No caso do tríplex, a defesa põe o processo como passível de anulação por uma violação da regra de correlação e sentença. Em suma, dizem que os recursos para o pagamento da vantagem indevida não foram valores desviados diretamente da Petrobras e que o “rastro do dinheiro” não chega a Lula. Para resolver a situação, dizem, o MPF deveria ter aditado a denúncia antes da sentença, o que não ocorreu. “Quem está atento ao processo penal e sua garantias está denunciando essa catástrofe desde o começo. É um atropelo de processo que não se restringe a Lula. O TRF-4 foi coerente em se manter no erro, que começou quando todo mundo começou a aplaudir tudo o que a Lava-Jato fazia”, afirma Gustavo Badaró, professor de Direito Penal da Universidade de São Paulo. “Se qualquer ato sem ato de ofício for caracterizado como corrupção, ninguém que recebeu doações em campanha escapará de denúncia.

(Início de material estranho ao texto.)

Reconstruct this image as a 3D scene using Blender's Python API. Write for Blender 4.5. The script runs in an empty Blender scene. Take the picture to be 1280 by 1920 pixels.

Só tem como mudar isso nos tribunais superiores”.

Por essa linha de pensamento, um mundaréu de decisões da Lava-Jato, acorrentadas umas nas outras, poderiam ser revistas — junto com os outros processos envolvendo o ex-presidente, como o sítio de Atibaia, o terreno para o Instituto Lula e outros sete casos em andamento. Não há pista de que postura o Supremo adotaria em um questionamento como esse, pois, nunca é demais lembrar, que não há condenados pela Suprema Corte na operação. A dúvida, porém, só se manterá se Lula não for diplomado presidente e seus processos não forem arquivados por ao menos quatro anos.